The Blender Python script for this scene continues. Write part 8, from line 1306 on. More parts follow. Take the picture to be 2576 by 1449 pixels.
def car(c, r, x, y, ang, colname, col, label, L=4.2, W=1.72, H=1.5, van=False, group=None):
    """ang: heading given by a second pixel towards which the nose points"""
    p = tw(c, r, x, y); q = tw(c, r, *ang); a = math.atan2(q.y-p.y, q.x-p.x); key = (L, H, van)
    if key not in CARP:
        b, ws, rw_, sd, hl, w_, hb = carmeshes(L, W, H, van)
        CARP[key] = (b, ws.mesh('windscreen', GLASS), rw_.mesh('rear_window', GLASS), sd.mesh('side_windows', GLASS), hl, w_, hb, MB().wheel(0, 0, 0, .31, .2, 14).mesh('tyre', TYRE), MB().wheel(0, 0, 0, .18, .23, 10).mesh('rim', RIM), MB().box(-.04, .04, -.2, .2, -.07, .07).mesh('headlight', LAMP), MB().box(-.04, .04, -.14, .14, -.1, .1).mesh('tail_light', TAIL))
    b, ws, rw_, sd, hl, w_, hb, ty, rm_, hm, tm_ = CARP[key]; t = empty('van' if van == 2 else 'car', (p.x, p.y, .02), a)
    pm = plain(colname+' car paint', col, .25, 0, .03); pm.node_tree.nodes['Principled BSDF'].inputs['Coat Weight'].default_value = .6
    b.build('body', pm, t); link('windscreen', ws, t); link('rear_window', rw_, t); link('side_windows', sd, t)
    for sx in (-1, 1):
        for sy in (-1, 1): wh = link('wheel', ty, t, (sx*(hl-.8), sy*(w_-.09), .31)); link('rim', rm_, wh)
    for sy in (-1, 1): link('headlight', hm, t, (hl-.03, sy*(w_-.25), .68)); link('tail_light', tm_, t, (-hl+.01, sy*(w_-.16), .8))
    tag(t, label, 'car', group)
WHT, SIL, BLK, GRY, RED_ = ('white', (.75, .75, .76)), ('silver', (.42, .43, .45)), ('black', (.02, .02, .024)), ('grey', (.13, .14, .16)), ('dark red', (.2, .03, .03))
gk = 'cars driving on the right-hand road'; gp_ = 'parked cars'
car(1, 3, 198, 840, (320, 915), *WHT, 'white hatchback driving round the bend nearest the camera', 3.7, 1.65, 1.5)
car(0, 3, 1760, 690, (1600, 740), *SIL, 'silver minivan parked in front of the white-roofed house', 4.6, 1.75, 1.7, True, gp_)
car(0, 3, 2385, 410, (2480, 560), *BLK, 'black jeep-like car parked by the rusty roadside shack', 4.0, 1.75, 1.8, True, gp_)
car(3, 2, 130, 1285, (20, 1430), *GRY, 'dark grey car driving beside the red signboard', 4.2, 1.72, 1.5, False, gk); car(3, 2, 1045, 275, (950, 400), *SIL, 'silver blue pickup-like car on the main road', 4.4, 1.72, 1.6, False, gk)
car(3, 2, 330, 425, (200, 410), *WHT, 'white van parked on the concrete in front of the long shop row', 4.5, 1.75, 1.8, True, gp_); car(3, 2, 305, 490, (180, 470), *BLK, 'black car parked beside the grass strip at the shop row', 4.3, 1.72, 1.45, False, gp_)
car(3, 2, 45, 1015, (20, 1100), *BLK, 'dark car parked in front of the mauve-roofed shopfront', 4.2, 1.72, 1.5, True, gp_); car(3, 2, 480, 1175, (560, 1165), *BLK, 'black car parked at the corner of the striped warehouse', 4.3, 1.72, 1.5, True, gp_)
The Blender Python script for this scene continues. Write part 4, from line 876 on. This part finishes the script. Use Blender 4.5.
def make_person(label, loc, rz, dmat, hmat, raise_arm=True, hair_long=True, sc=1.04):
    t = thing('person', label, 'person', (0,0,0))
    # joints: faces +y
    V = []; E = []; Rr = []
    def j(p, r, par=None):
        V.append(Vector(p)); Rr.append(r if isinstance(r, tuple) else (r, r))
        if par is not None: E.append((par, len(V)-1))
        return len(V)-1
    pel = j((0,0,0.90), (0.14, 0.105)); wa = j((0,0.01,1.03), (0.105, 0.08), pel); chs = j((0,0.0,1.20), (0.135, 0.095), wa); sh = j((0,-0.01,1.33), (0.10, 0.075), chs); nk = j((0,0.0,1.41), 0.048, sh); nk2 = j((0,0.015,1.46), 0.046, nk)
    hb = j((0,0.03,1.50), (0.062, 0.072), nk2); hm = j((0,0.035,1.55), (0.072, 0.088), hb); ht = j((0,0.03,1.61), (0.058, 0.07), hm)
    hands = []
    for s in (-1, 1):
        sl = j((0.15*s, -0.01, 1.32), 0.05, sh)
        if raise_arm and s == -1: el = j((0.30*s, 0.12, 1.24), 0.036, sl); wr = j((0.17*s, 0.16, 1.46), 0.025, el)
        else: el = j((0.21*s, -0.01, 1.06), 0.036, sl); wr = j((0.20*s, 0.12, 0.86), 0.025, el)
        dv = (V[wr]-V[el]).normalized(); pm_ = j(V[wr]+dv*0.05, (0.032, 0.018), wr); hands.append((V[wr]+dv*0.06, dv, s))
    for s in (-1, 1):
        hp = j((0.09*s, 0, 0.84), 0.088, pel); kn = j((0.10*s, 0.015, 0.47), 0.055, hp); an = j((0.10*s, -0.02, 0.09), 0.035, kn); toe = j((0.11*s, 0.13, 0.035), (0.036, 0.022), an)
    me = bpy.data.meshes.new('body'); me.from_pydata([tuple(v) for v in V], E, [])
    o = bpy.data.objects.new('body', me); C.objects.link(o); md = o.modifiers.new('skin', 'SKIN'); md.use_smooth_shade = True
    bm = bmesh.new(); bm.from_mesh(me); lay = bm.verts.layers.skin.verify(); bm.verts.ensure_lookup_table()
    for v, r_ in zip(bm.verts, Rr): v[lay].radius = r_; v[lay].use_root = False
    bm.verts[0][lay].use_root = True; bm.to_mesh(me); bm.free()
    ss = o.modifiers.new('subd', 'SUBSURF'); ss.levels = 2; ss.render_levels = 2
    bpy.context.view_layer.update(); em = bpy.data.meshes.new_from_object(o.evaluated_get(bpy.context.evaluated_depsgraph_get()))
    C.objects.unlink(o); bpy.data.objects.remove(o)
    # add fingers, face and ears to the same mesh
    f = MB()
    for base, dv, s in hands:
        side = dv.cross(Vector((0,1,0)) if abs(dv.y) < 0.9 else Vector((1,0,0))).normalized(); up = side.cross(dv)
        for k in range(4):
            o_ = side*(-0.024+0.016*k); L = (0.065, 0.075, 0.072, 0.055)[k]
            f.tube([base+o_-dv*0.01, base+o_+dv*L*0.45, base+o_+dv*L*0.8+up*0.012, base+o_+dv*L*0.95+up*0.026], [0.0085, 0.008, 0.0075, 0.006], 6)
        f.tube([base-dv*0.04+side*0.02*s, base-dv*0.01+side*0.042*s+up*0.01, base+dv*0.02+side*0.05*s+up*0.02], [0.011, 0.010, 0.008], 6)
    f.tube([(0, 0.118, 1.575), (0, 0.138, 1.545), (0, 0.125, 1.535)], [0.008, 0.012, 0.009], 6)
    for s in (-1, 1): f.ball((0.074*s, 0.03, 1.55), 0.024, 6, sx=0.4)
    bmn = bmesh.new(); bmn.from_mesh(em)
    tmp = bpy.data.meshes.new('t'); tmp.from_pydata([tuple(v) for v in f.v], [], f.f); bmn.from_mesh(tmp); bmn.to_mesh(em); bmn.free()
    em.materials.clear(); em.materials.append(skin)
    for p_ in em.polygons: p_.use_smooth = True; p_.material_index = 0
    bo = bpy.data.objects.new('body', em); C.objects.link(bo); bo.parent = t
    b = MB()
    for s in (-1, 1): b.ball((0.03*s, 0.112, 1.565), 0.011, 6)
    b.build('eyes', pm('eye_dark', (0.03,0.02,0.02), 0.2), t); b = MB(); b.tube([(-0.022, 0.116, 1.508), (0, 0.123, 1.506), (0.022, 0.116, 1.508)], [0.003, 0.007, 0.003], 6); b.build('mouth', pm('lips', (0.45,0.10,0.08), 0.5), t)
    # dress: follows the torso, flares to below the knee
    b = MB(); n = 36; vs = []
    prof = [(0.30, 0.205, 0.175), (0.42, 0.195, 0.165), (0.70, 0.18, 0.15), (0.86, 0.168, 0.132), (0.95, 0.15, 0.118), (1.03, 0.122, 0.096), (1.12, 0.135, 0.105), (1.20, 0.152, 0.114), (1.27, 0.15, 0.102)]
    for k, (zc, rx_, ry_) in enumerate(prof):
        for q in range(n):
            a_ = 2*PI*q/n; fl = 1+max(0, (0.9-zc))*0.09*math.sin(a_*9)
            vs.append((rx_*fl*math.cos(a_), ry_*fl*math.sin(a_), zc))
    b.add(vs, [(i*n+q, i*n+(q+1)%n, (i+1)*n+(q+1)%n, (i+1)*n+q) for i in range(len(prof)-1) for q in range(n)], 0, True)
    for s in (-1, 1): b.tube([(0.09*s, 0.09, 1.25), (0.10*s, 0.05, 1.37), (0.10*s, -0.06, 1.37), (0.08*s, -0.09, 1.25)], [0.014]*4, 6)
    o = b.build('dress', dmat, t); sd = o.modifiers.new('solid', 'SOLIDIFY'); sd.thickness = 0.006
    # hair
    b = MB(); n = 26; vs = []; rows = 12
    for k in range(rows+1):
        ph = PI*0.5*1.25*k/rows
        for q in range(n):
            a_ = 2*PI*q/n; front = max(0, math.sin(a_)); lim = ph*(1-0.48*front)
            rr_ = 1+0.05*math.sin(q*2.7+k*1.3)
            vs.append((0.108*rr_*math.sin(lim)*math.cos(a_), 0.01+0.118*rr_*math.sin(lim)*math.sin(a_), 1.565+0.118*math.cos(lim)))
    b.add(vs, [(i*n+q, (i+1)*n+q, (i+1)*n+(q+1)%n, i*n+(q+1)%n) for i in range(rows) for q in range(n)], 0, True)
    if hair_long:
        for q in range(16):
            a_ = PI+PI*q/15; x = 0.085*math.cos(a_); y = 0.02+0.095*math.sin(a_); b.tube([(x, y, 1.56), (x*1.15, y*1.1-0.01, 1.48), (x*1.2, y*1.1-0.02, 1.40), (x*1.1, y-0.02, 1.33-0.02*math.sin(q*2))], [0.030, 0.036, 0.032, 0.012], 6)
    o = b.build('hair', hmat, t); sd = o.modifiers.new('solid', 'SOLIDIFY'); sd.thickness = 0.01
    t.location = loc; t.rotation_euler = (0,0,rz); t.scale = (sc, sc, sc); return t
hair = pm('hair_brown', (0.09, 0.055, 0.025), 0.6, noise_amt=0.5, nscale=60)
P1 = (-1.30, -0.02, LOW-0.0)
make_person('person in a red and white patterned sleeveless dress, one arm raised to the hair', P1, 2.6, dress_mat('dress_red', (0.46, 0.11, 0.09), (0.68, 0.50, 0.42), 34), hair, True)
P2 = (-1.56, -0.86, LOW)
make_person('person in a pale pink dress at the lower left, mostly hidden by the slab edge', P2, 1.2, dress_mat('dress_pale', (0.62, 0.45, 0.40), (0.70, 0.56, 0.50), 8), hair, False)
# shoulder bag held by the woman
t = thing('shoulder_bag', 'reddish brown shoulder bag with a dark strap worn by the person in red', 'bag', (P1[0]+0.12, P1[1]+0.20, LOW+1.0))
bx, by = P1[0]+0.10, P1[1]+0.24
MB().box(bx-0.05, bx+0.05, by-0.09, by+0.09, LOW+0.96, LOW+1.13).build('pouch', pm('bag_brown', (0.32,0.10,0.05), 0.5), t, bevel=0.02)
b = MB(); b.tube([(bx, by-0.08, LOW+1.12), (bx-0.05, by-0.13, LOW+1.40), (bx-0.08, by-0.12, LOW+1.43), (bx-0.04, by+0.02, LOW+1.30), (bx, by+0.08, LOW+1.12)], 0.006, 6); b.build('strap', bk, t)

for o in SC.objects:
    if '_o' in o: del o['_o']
┄┄┄┄┄┄
#### [Exercise task]
Pull out each line holding the string "part".

#### [Task result]
The Blender Python script for this scene continues. Write part 8, from line 1306 on. More parts follow. Take the picture to be 2576 by 1449 pixels.
The Blender Python script for this scene continues. Write part 4, from line 876 on. This part finishes the script. Use Blender 4.5.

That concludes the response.